Thursday, May 17, 2007

The House, responding to public outrage over recent state disclosure rulings by the Texas Ethics Commission, voted unanimously to require public officials to more fully report the value of gifts they receive. Craig McDonald, executive director of Texans for Public Justice, an Austin-based group that advocates for campaign finance reform, called this year's ethics bills "a step forward," but said they "just played around the edges and did not address the fundamental problems with Texas politics." Read the article at the Houston Chronicle

Bill requiring gift details goes to Perry

Responding to public's outrage over recent rulings, House votes to close a loophole

By LISA SANDBERG
Copyright 2007 Houston Chronicle Austin Bureau
May 17, 2007

AUSTIN — Is a wheelbarrow full of cash just a wheelbarrow?

Not when public officials are involved, the Texas House said in unison Wednesday.

The House, responding to public outrage over recent state disclosure rulings by the Texas Ethics Commission, voted unanimously to require public officials to more fully report the value of gifts they receive.

Public officials receiving a wheelbarrow full of cash would no longer satisfy state reporting requirements by disclosing receipt of a wheelbarrow. Lawmakers who receive a check would no longer satisfy reporting requirements by simply disclosing receipt of a check.

"This closes the loophole," the bill's House sponsor, Rep. Elliott Naishtat, D-Austin, said.

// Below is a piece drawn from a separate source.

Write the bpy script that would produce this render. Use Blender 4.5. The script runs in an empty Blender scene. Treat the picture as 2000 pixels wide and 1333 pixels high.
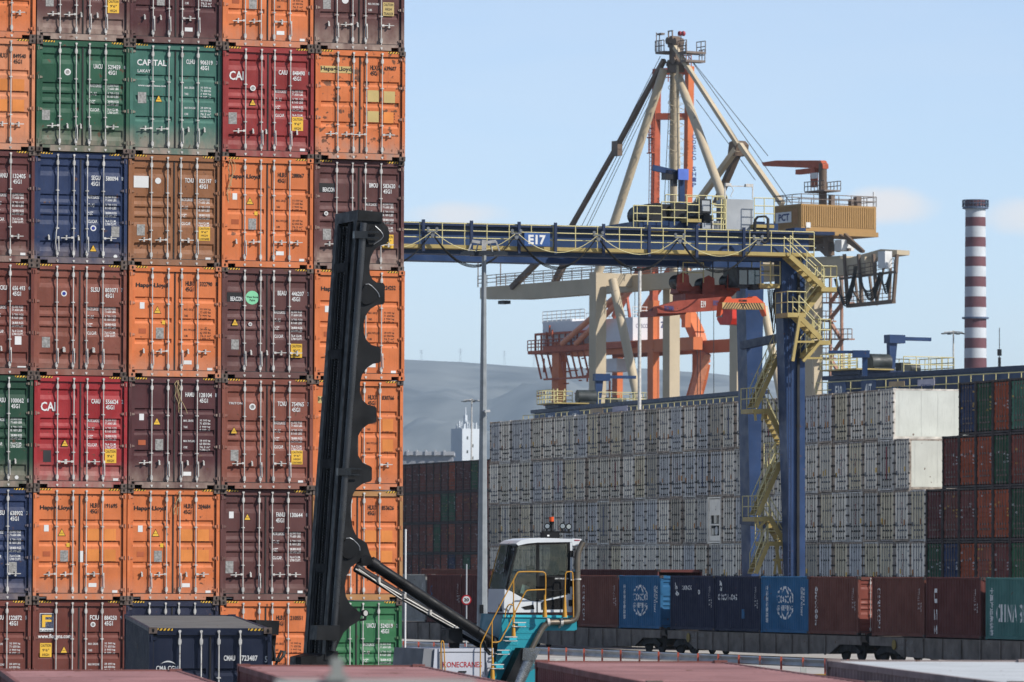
import bpy, math, random
from mathutils import Vector, Matrix
R = math.radians
# ------------------------------------------------------------------ camera, world, sun, exposure
S = bpy.context.scene
HAZE = 0.5e-4; F = 11111.0; HC = 3.70; PITCH = math.atan(448.5 / F); ROLL = R(0.2)
cd = bpy.data.cameras.new('camera'); cam = bpy.data.objects.new('camera', cd); S.collection.objects.link(cam)
cd.sensor_width = 36; cd.lens = 200; cd.clip_start = 1; cd.clip_end = 30000
RC = Matrix.Rotation(R(90) + PITCH, 3, 'X') @ Matrix.Rotation(ROLL, 3, 'Z')
CP = Vector((0, 0, HC))
cam.matrix_world = Matrix.Translation(CP) @ RC.to_4x4()
cd.dof.use_dof = True; cd.dof.focus_distance = 150; cd.dof.aperture_fstop = 6.3
S.camera = cam
A1 = R(19.2)                       # yaw of the yard grid
U = Vector((math.cos(A1), math.sin(A1), 0)); V = Vector((-math.sin(A1), math.cos(A1), 0))
SUN_EL = R(38); phi = R(45)
sd = (-V * math.cos(phi) + U * math.sin(phi)).normalized()      # horizontal direction towards the sun
sv = Vector((sd.x * math.cos(SUN_EL), sd.y * math.cos(SUN_EL), math.sin(SUN_EL)))
sl = bpy.data.lights.new('sun', 'SUN'); sl.energy = 5.0; sl.angle = R(0.5); sl.color = (1.0, 0.955, 0.89)
so = bpy.data.objects.new('sun', sl); S.collection.objects.link(so); so.rotation_euler = sv.to_track_quat('Z', 'Y').to_euler()
so.location = (0, 0, 100)
w = bpy.data.worlds.new('World'); S.world = w; w.use_nodes = True
nt = w.node_tree; nt.nodes.clear()
sky = nt.nodes.new('ShaderNodeTexSky'); sky.sky_type = 'NISHITA'; sky.sun_disc = False
sky.sun_elevation = SUN_EL; sky.sun_rotation = math.atan2(sd.x, sd.y)
sky.air_density = 0.6; sky.dust_density = 0.12; sky.ozone_density = 3.0
bg = nt.nodes.new('ShaderNodeBackground'); bg.inputs[1].default_value = 0.15
wo = nt.nodes.new('ShaderNodeOutputWorld')
# thin fair-weather cloud banks low over the horizon, laid out by direction of view
tc = nt.nodes.new('ShaderNodeTexCoord'); mp = nt.nodes.new('ShaderNodeMapping'); mp.inputs['Scale'].default_value = (7, 7, 38)
mp.inputs['Location'].default_value = (0.4, 0, 0.55)
nz = nt.nodes.new('ShaderNodeTexNoise'); nz.inputs['Scale'].default_value = 1.5; nz.inputs['Detail'].default_value = 5
cr = nt.nodes.new('ShaderNodeValToRGB'); cr.color_ramp.elements[0].position = .44; cr.color_ramp.elements[1].position = .62
cr.color_ramp.elements[0].color = (0, 0, 0, 1); cr.color_ramp.elements[1].color = (.75, .75, .75, 1)
mx = nt.nodes.new('ShaderNodeMix'); mx.data_type = 'RGBA'; mx.inputs[7].default_value = (5.7, 5.5, 5.4, 1)
L_ = nt.links.new
L_(tc.outputs['Generated'], mp.inputs['Vector']); L_(mp.outputs[0], nz.inputs['Vector']); L_(nz.outputs[0], cr.inputs[0])
tn = nt.nodes.new('ShaderNodeMix'); tn.data_type = 'RGBA'; tn.blend_type = 'MULTIPLY'; tn.inputs[0].default_value = 1
tn.inputs[7].default_value = (1.19, 1.03, .93, 1)
L_(sky.outputs[0], tn.inputs[6]); sp3 = nt.nodes.new('ShaderNodeSeparateXYZ'); L_(tc.outputs['Generated'], sp3.inputs[0])
def wm(op, a, b=None):
    q = nt.nodes.new('ShaderNodeMath'); q.operation = op
    for i, x in enumerate((a, b)):
        if x is None: continue
        if isinstance(x, (int, float)): q.inputs[i].default_value = x
        else: L_(x, q.inputs[i])
    return q.outputs[0]
az = wm('DIVIDE', sp3.outputs[0], sp3.outputs[1]); el = wm('DIVIDE', sp3.outputs[2], sp3.outputs[1]); n2 = nt.nodes.new('ShaderNodeTexNoise'); n2.inputs['Scale'].default_value = 60; n2.inputs['Detail'].default_value = 6; L_(tc.outputs['Generated'], n2.inputs['Vector'])
msk = wm('MULTIPLY', cr.outputs[0], .12)
for (ca, ce, wa, we, am) in ((-.0095, .0625, .0105, .0024, .8), (.0665, .0645, .0075, .0034, .95), (.0905, .0625, .0085, .0032, .8), (.045, .058, .02, .002, .35), (-.1, .07, .03, .004, .6), (.18, .075, .05, .006, .8)):
    gx = wm('DIVIDE', wm('SUBTRACT', az, ca), wa); gy = wm('DIVIDE', wm('SUBTRACT', el, ce), we)
    r2 = wm('ADD', wm('MULTIPLY', gx, gx), wm('MULTIPLY', gy, gy)); r2 = wm('ADD', r2, wm('MULTIPLY', wm('SUBTRACT', n2.outputs[0], .5), 3.2))
    q = nt.nodes.new('ShaderNodeMapRange'); q.interpolation_type = 'SMOOTHSTEP'; q.inputs[1].default_value = 1.5; q.inputs[2].default_value = -.2; q.inputs[3].default_value = 0; q.inputs[4].default_value = am; L_(r2, q.inputs[0]); msk = wm('MAXIMUM', msk, q.outputs[0])
L_(msk, mx.inputs[0]); L_(tn.outputs[2], mx.inputs[6]); L_(mx.outputs[2], bg.inputs[0]); L_(bg.outputs[0], wo.inputs[0])
S.view_settings.view_transform = 'Standard'; S.view_settings.look = 'None'; S.view_settings.exposure = 0.3
S.cycles.max_bounces = 5; S.cycles.volume_bounces = 0; S.cycles.diffuse_bounces = 3; S.cycles.glossy_bounces = 2; S.cycles.transparent_max_bounces = 8
# ------------------------------------------------------------------ projection helpers (pixels of the 2000x1333 photograph)
def ray(px, py):
    return RC @ Vector(((px - 1000) / F, (666.5 - py) / F, -1))
def W(px, py, s):
    d = ray(px, py); return CP + d * ((F / s) / d.y)
class Frame:
    """a local frame: origin on the ground under pixel column px at scale s (pixels per metre), turned by yaw"""
    def __init__(self, px, s, yaw, z0=0.0):
        p = W(px, 1115, s); self.o = Vector((p.x, p.y, z0)); self.yaw = yaw
        self.ux = Vector((math.cos(yaw), math.sin(yaw), 0)); self.uy = Vector((-math.sin(yaw), math.cos(yaw), 0))
    def loc(self, p):
        d = p - self.o; return Vector((d.dot(self.ux), d.dot(self.uy), d.z))
    def wld(self, x, y, z):
        return self.o + self.ux * x + self.uy * y + Vector((0, 0, z))
    def py_(self, px, py, off=0.0):                     # local point on the plane y = off
        d = ray(px, py); q = self.o + self.uy * off
        return self.loc(CP + d * ((q - CP).dot(self.uy) / d.dot(self.uy)))
    def px_(self, px, py, off=0.0):                     # local point on the plane x = off
        d = ray(px, py); q = self.o + self.ux * off
        return self.loc(CP + d * ((q - CP).dot(self.ux) / d.dot(self.ux)))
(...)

The bill, which was authored by Sen. Royce West, D-Dallas, now heads to the governor, having passed the Senate last month. It was written after the Ethics Commission last year ruled that Bill Ceverha, a trustee on the state employee's retirement board, satisfied state disclosure laws in 2005 when he reported the receipt of a $50,000 gift as a check.

Other bills
The disclosure legislation is one of several ethics bills winding their way through the Legislature. The Senate Committee on State Affairs unanimously passed a bill Wednesday that would bar lawmakers from using their campaign funds to pay rent to relatives.

The bill, which unanimously passed the House earlier this month, was written by Rep. Vicki Truitt, R-Keller, who found herself the subject of unflattering media stories last year for diverting $1,700 in campaign funds each month to pay her husband rent on an Austin condo he listed as separate property.

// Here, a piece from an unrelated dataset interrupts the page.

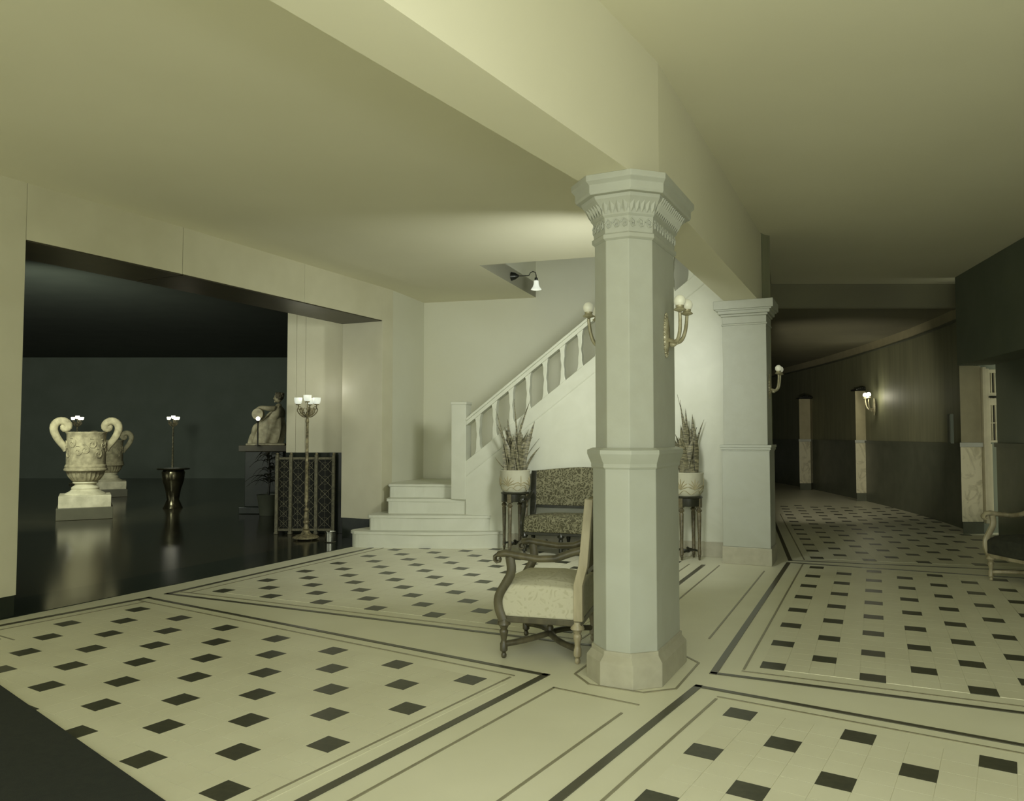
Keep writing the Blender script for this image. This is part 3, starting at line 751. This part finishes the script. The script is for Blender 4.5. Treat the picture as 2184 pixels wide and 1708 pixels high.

She said she ceased the rent payments to her husband last fall when it became clear that the public had no appetite for the practice, which at least two other lawmakers acknowledged doing at the time. Then she decided to get proactive.

Her bill would close a loophole that allows public officials to rent property from spouses as long as the property belongs separately to the spouse and is not community property. Her bill would also bar lawmakers from renting or purchasing property from spouses or relatives.

'A step forward'
Craig McDonald, executive director of Texans for Public Justice, an Austin-based group that advocates for campaign finance reform, called this year's ethics bills "a step forward," but said they "just played around the edges and did not address the fundamental problems with Texas politics."

He lamented the demise of proposals that would have barred individuals from spending more than $100,000 in political races; established a two-year "cooling-off" period before lawmakers can become lobbyists, up from the current one year; and banned what he calls "phony issue ads" within 60 days of an election.

BEING CONSIDERED
Other ethics bills still pending include two bills by Rep. Leo Berman, R-Tyler, chairman of the House Elections Committee.

Bill 1: Clarifies a list of administrative expenses that corporations and unions can fund through their political action committees.

Bill 2: Requires lobbyists to disclose more precise compensation on contracts over $200,000.